JP Morgan plans launch of digital consumer bank in UK
JP Morgan is understood to be launching a range of savings and loan products under its Chase brand in the UK over the next few months, Sky News reports.
Due to hold an investor day this week, the bank – which is the world’s biggest lender by market capitalisation – will announce its growth strategy, but it is unsure whether the UK bank launch will be mentioned.
Currently in discussions with the country’s financial regulators according to Sky News sources, the bank is expected to launch later this year. With the UK having experienced a period of excessively low interest rates, the launch could spur a shake up in competition and prices among incumbent lenders.
So far, JP Morgan’s consumer banking business has mainly operated in the US. Fellow US bank giant Goldman Sachs launched its retail consumer bank Marcus in the UK two years ago, but the current offering is smaller than what JP Morgan intends to launch.
Less than eight months after Marcus landed in the UK, the bank had attracted more than a quarter of a million British customers and more than $8 billion in UK deposits. The bank puts its early success down to a high interest rate offering of 1.5%, and its relation to the household Goldman name.
But in December, the Sunday Telegraph reported that Goldman was slowing its UK growth of Marcus to avoid hitting the $25 billion deposit threshold which would require it to ring-fence its retail banking intake from riskier investment activity – operations Goldman and JP Morgan specialise in.

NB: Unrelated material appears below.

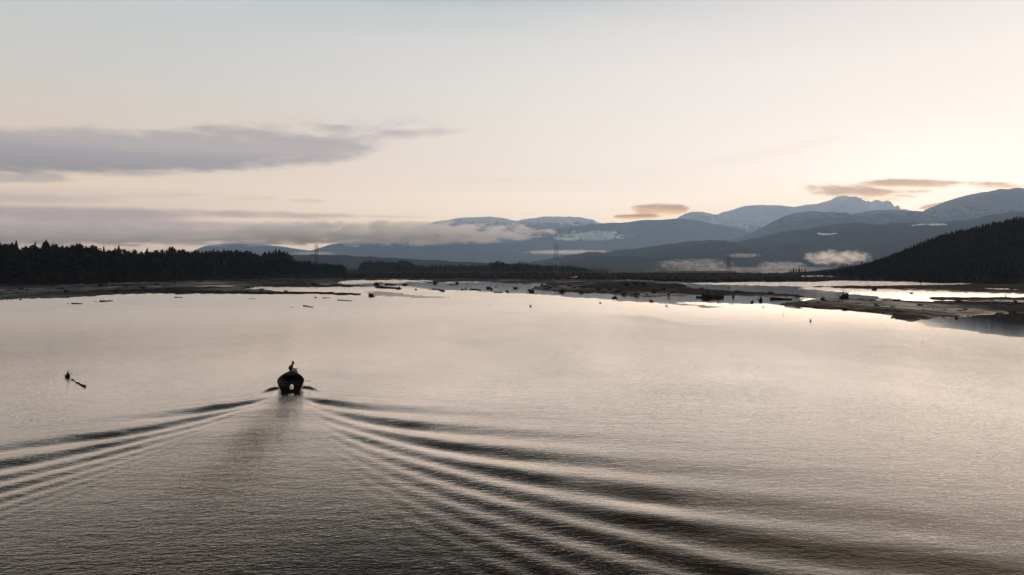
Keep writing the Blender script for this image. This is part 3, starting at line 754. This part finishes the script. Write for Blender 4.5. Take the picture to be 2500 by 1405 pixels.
BIG = [
 (906,726,20,15,'stump','large twin-horned stump standing in the shallows left of centre',0,0), (1501,730,19,9,'stump','squat black stump on the shallow edge of the middle mud bar',0,0),
 (1590,739,14,9,'stump','small square stump in the water off the middle mud bar',0,0), (1466,742,12,6,'spike','low duck-shaped snag in open water below the middle mud bar',0,0),
 (1295,750,9,9,'spike','small forked snag alone in open water right of centre',0,0), (1325,776,5,3,'spike','tiny dark snag nearest the camera in mid-river',0,0),
 (1627,749,8,9,'spike','fin-shaped snag in open water right of the square stump',0,0), (1979,786,9,10,'spike','forked snag standing in open water off the right spit',0,0),
 (1864,752,7,7,'spike','thin forked snag in the water left of the right spit',0,0), (2091,769,6,4,'spike','tiny low snag in the water just below the right spit',0,0),
 (1912,772,3,8,'spike','thin slanting stick upright in the water off the spit',0,0), (2252,836,3,8,'spike','lone upright stick in open water far right',0,0),
 (2062,733,34,24,'stump','largest spiky root wad, standing on top of the right spit',0,0), (2008,736,15,15,'stump','upright stump at the left end of the long spit log',0,0),
 (2012,737,10,6,'log','long dark log lying across the right spit below the spiky root wad',85,7), (2190,737,40,9,'stump','broad mound of tangled roots on the back of the right spit',0,0),
 (2186,760,8,6,'stump','small boulder-like stump in the middle of the right spit',0,0), (2228,764,14,5,'stump','flat dark stump on the lower right spit, near the notch',0,0),
 (2335,778,9,6,'stump','small stump at the right spit waterline by the dark reflection',0,0), (1857,738,15,16,'stump','round black root wad standing in the channel left of the spit',0,0),
 (1836,740,11,9,'stump','block-shaped stump just left of the round black root wad',0,0), (1884,731,10,6,'rootlog','log with a knob at each end lying in the channel before the spit',50,1),
 (1968,744,10,7,'stump','dark stump near the left tip of the right spit',0,0), (1950,753,13,5,'stump','flat stump on the waterline of the right spit tip',0,0),
 (1718,728,16,14,'rootlog','long raft-like log with a raised root, off the right end of the middle bar',48,0), (1700,727,6,5,'log','low curved log in front of the raft-like log',60,2),
 (1632,722,10,9,'stump','dark stump on the lower right of the middle mud bar',0,0), (1633,731,7,3,'stump','low stump in the shallows under the middle mud bar',0,0),
 (1790,727,8,9,'stump','pointed stump in the channel right of the raft-like log',0,0), (1785,744,7,4,'spike','tiny low snag in open water below the channel',0,0),
 (1323,700,9,11,'stump','narrow upright stump at the left end of the middle mud bar',0,0), (1574,700,14,14,'stump','tall tangled stump on the crest of the middle mud bar',0,0),
 (1530,700,18,11,'stump','wide broken stump left of the tangled one on the mud bar',0,0), (1622,710,15,10,'stump','ragged stump on the right crest of the middle mud bar',0,0),
 (917,703,9,6,'log','thick log raft in the shallow channel right of the twin-horned stump',62,4), (940,704,9,5,'log','second log lying against the thick log raft',40,1),
 (1015,709,10,5,'stump','oval dark lump in the channel right of the log raft',0,0), (1055,707,8,3,'log','flat log in the channel, second right of the raft',20,0),
 (1137,708,6,11,'spike','upright spiky snag in the central channel',0,0), (1150,708,8,4,'log','short log beside the upright spiky snag',24,1),
 (1200,708,8,7,'stump','small pointed stump in the central channel',0,0), (1205,715,8,4,'log','low log at the lower edge of the central channel',22,1),
 (1238,714,12,7,'stump','dark lump at the right end of the central channel',0,0), (770,728,10,4,'stump','small dark lump just off the left mud strip',0,0),
 (789,729,5,3,'log','bent thin log floating left of the twin-horned stump',16,-1), (825,734,5,3,'log','long thin log floating below the twin-horned stump',34,2),
 (740,748,5,3.4,'log','short tapered log floating in mid-river, left of centre',23,3), (712,751,6,3,'stump','tiny dark lump left of the short tapered log',0,0),
 (175,743,8,5,'log','tapered thick log floating off the far left flats',26,0), (166,743,6,3,'stump','small knob at the tip of the far left floating log',0,0),
 (234,738,7,3,'stump','low rock-like lump right of the far left log',0,0), (245,738,7,5,'rootlog','knobbed log with a long thin pole off the left flats',30,-2),
 (426,727,6,3,'log','dark log floating off the middle of the left flats',20,0.5), (607,730,3,1.6,'log','faint thin log floating off the left mud strip',18,0),
 (17,732,8,5,'stump','left dark lump on the waterline at the far left edge',0,0), (50,733,9,6,'stump','right dark lump on the waterline near the far left edge',0,0),
 (838,686,10,5,'stump','dark lump at the end of the far left mud strip beyond the pool',0,0), (733,684,8,3,'stump','small lump on the far left flats beyond the channel',0,0),
 (2225,718,13,5,'stump','dark rounded lump in the upper right channel',0,0), (2135,710,18,10,'stump','cluster of upright twigs on the bank of the upper right channel',0,0),
 (2455,727,8,9,'spike','leaning snag at the edge of the right channel bank',0,0), (2250,752,5,4,'log','long log half buried on the rear right spit',60,2), (2340,752,5,4,'log','dark log on the right part of the spit',45,1.5),
 (2276,748,16,5,'stump','low root heap on the rear right spit',0,0), (2305,693,3,6,'spike','upright stick by the upper bright water strip',0,0)]
for (x_, y_, w_, h_, k_, lab, ax, ay) in BIG:
    snag(x_, y_, w_, h_, k_, lab, None, None, ax, ay)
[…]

JP Morgan’s plans to launch its own UK digital bank will be led by Clive Adamson, who is former head of supervision at the Financial Conduct Authority (FCA) and a non-executive director at JP Morgan Securities, the Financial Times reports.
Read more: JP Morgan’s secretive UK digital bank plans revealed
The bank is likely to offer savings and current accounts, as well as a range of open banking services and loan products. It is not clear whether it will also tap the UK mortgage market.
Previous digital bank Finn, created by JP Morgan in 2018 for US consumers, was closed a year after its launch date. The industry speculated that Finn, which did not release official numbers, only had 47,000 customers when it closed.
The failed launch was put down to a mixture of lacking differentiation from the bank’s Chase mobile banking app,the roll-out of more branches in areas the bank was trying to tap through digital-only Finn, and the lack of an enticing offering such as Goldman’s Marcus rivalling interest rate of 2.25% in the US.
JP Morgan will be entering into a tough market for challengers in the UK. With N26’s announcement of its departure two weeks ago, which was justified by Brexit but speculated by many as a result of low customer acquisition, it’s clear that new digital banks need to discern themselves and understand new markets before executing their plans.
“Many retail banks globally are facing squeezed margins, increasingly competitive markets and operational costs that they cannot do anything about but while having to spend billions and billions to maintain them,” says 11:FS’ CEO David Brear on the news. “A greenfield challenger in this vein is their best way to do something about this quickly and avoid being the next victim of corporate evolutionary leaps in the way players of the past like Nokia or Kodak.”
JP Morgan’s entrance into the UK is likely going to target a bigger audience than obvious rivals such as Goldman’s Marcus, and comes as Brexit pushes many international banks to move their EU trading and lending operations out of the UK.